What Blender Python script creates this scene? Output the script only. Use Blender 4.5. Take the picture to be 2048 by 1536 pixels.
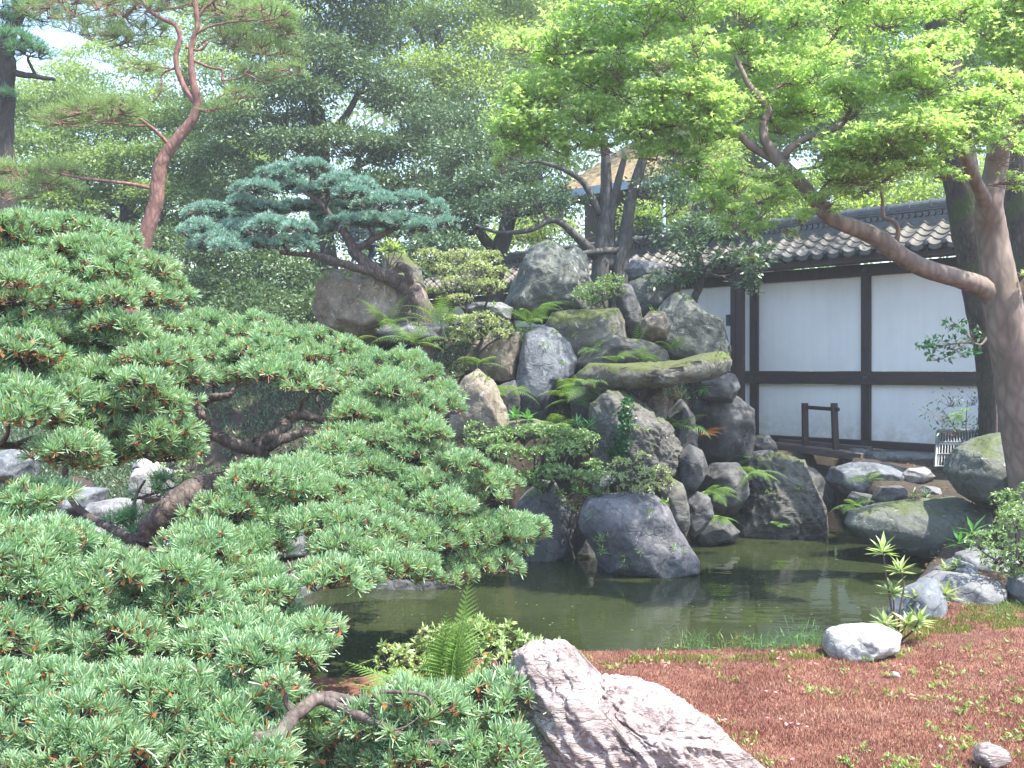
import bpy, math, random
import numpy as np
from mathutils import Vector

S = bpy.context.scene
for _o in list(bpy.data.objects):
    bpy.data.objects.remove(_o)
COL = S.collection
rad = math.radians

# ------------------------------------------------------------------ camera, sky, sun, exposure
CAMZ, F, HY = 1.9, 2000.0, 738.0
cd = bpy.data.cameras.new("camera")
cd.sensor_width = 36.0
cd.lens = 36.0 * F / 2048.0
cd.shift_y = -(768.0 - HY) / 2048.0
cd.clip_start, cd.clip_end = 0.05, 3000
cam = bpy.data.objects.new("camera", cd)
COL.objects.link(cam)
cam.location = (0, 0, CAMZ)
cam.rotation_euler = (rad(90), 0, 0)
S.camera = cam

SUN_EL, SUN_AZ = 64.0, 120.0            # azimuth measured from +Y towards +X
w = bpy.data.worlds.new("World"); S.world = w; w.use_nodes = True
nt = w.node_tree
bg = nt.nodes["Background"]
sky = nt.nodes.new("ShaderNodeTexSky")
sky.sky_type = 'NISHITA'; sky.sun_disc = False
sky.sun_elevation = rad(SUN_EL); sky.sun_rotation = rad(SUN_AZ)
sky.air_density = 1.2; sky.dust_density = 1.2; sky.ozone_density = 2.0
nt.links.new(sky.outputs[0], bg.inputs[0]); bg.inputs[1].default_value = 0.15

sd = bpy.data.lights.new("sun", 'SUN'); sd.energy = 4.0; sd.angle = rad(0.5); sd.color = (1.0, 0.95, 0.86)
sun = bpy.data.objects.new("sun", sd); COL.objects.link(sun)
sdir = Vector((math.sin(rad(SUN_AZ)) * math.cos(rad(SUN_EL)), math.cos(rad(SUN_AZ)) * math.cos(rad(SUN_EL)), math.sin(rad(SUN_EL))))
sun.rotation_euler = sdir.to_track_quat('Z', 'Y').to_euler()
sun.location = (0, 0, 30)
S.view_settings.view_transform = 'Standard'; S.view_settings.look = 'None'
S.view_settings.exposure = 1.92; S.view_settings.gamma = 1.0
S.render.engine = 'CYCLES'
S.cycles.use_denoising = True
S.cycles.max_bounces = 7; S.cycles.diffuse_bounces = 3; S.cycles.glossy_bounces = 3
S.cycles.transmission_bounces = 4; S.cycles.volume_bounces = 0
S.cycles.caustics_reflective = False; S.cycles.caustics_refractive = False

# ------------------------------------------------------------------ helpers
RNG = np.random.default_rng(7)
def P(px, py, d):
    """a point of the place: image position at 2048 x 1536 and distance in metres ahead of the camera"""
    return np.array(((px - 1024.0) / F * d, d, CAMZ + (HY - py) / F * d))

def unit(v):
    return v / np.maximum(np.linalg.norm(v, axis=-1, keepdims=True), 1e-9)

def wloc(o):
    l = Vector((0, 0, 0))
    while o is not None:
        l += o.location; o = o.parent
    return np.array(l)

def tag(o, label=None, cat=None, group=None, kind=None):
    if label: o["label"] = label
    if cat: o["category"] = cat
    if group: o["group"] = group
    if kind: o["kind"] = kind
    return o

def empty(name, loc, label, cat, group=None):
    o = bpy.data.objects.new(name, None); COL.objects.link(o)
    o.location = [float(c) for c in loc]; o.empty_display_size = 0.1
    return tag(o, label, cat, group)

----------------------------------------

• **Goal of the exercise**:
Leave out the pictures, then repeat the listing above exactly from its first line to the line with "S.cycles.caustics_reflective = False;", inclusive.

• **Finished answer**:
What Blender Python script creates this scene? Output the script only. Use Blender 4.5. Take the picture to be 2048 by 1536 pixels.
import bpy, math, random
import numpy as np
from mathutils import Vector

S = bpy.context.scene
for _o in list(bpy.data.objects):
    bpy.data.objects.remove(_o)
COL = S.collection
rad = math.radians

# ------------------------------------------------------------------ camera, sky, sun, exposure
CAMZ, F, HY = 1.9, 2000.0, 738.0
cd = bpy.data.cameras.new("camera")
cd.sensor_width = 36.0
cd.lens = 36.0 * F / 2048.0
cd.shift_y = -(768.0 - HY) / 2048.0
cd.clip_start, cd.clip_end = 0.05, 3000
cam = bpy.data.objects.new("camera", cd)
COL.objects.link(cam)
cam.location = (0, 0, CAMZ)
cam.rotation_euler = (rad(90), 0, 0)
S.camera = cam

SUN_EL, SUN_AZ = 64.0, 120.0            # azimuth measured from +Y towards +X
w = bpy.data.worlds.new("World"); S.world = w; w.use_nodes = True
nt = w.node_tree
bg = nt.nodes["Background"]
sky = nt.nodes.new("ShaderNodeTexSky")
sky.sky_type = 'NISHITA'; sky.sun_disc = False
sky.sun_elevation = rad(SUN_EL); sky.sun_rotation = rad(SUN_AZ)
sky.air_density = 1.2; sky.dust_density = 1.2; sky.ozone_density = 2.0
nt.links.new(sky.outputs[0], bg.inputs[0]); bg.inputs[1].default_value = 0.15

sd = bpy.data.lights.new("sun", 'SUN'); sd.energy = 4.0; sd.angle = rad(0.5); sd.color = (1.0, 0.95, 0.86)
sun = bpy.data.objects.new("sun", sd); COL.objects.link(sun)
sdir = Vector((math.sin(rad(SUN_AZ)) * math.cos(rad(SUN_EL)), math.cos(rad(SUN_AZ)) * math.cos(rad(SUN_EL)), math.sin(rad(SUN_EL))))
sun.rotation_euler = sdir.to_track_quat('Z', 'Y').to_euler()
sun.location = (0, 0, 30)
S.view_settings.view_transform = 'Standard'; S.view_settings.look = 'None'
S.view_settings.exposure = 1.92; S.view_settings.gamma = 1.0
S.render.engine = 'CYCLES'
S.cycles.use_denoising = True
S.cycles.max_bounces = 7; S.cycles.diffuse_bounces = 3; S.cycles.glossy_bounces = 3
S.cycles.transmission_bounces = 4; S.cycles.volume_bounces = 0
S.cycles.caustics_reflective = False; S.cycles.caustics_refractive = False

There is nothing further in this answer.